Cichanouska podkreśliła także: "I nawet jeśli nasi żołnierze zostaną wysłani na Ukrainę do walki, to zdezerterują. Przejdą na drugą stronę, ukryją się, ale nie będą walczyć z Ukraińcami. (Alaksandr) Łukaszenka o tym wie. I dlatego nie wysyła białoruskiej armii na Ukrainę, nie dlatego, że chce jakoś chronić Ukrainę. Dba tylko o swoją władzę".
Na Białorusi ogłoszono przetarg na 50 tys. kart mobilizacyjnych
Wojskowa komenda uzupełnień obwodu brzeskiego na Białorusi ogłosiła przetarg na druk 50 tys. kart mobilizacyjnych - informuje w poniedziałek sztab generalny Sił Zbrojnych Ukrainy. Podaje też, że rosyjskie siły planują ogłosić pełną ewakuację kilku miast w Donbasie.

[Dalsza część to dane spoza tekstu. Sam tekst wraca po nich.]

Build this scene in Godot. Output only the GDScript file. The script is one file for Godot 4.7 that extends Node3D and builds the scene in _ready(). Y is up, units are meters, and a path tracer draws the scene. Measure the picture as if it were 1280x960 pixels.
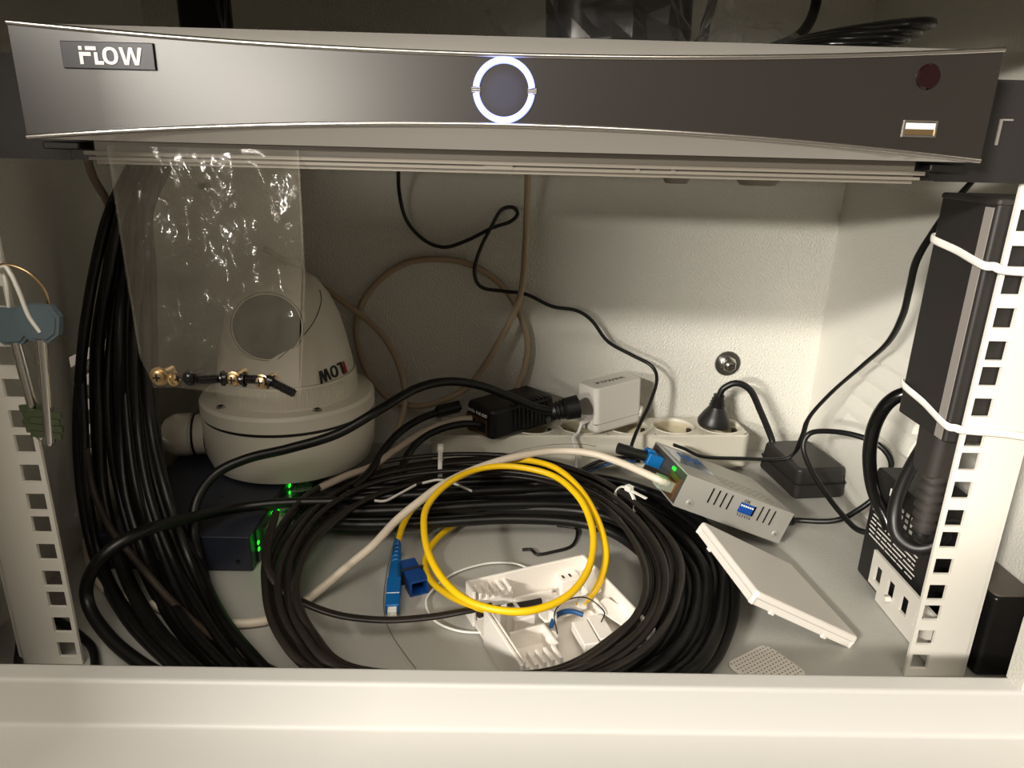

Termin wykonania zlecenia to 31 grudnia.
Sztab podaje też, że w związku z trudną sytuacją humanitarną w obwodzie ługańskim siły okupacyjne planują przeprowadzić pełną ewakuację cywilów z miast Kreminna, Siewierodonieck i Rubiżne. Mieszkańcy mają być przeniesieni w głąb zajętych przez Rosję ukraińskich terytoriów.
Jak czytamy w komunikacie, rosyjskie wojsko wzmacnia pozycje obronne na lewym (zachodnim) brzegu Dniepru. Na wschodzie prowadzi ofensywy na kierunku bachmuckim, awdijiwskim i nowopawliwskim.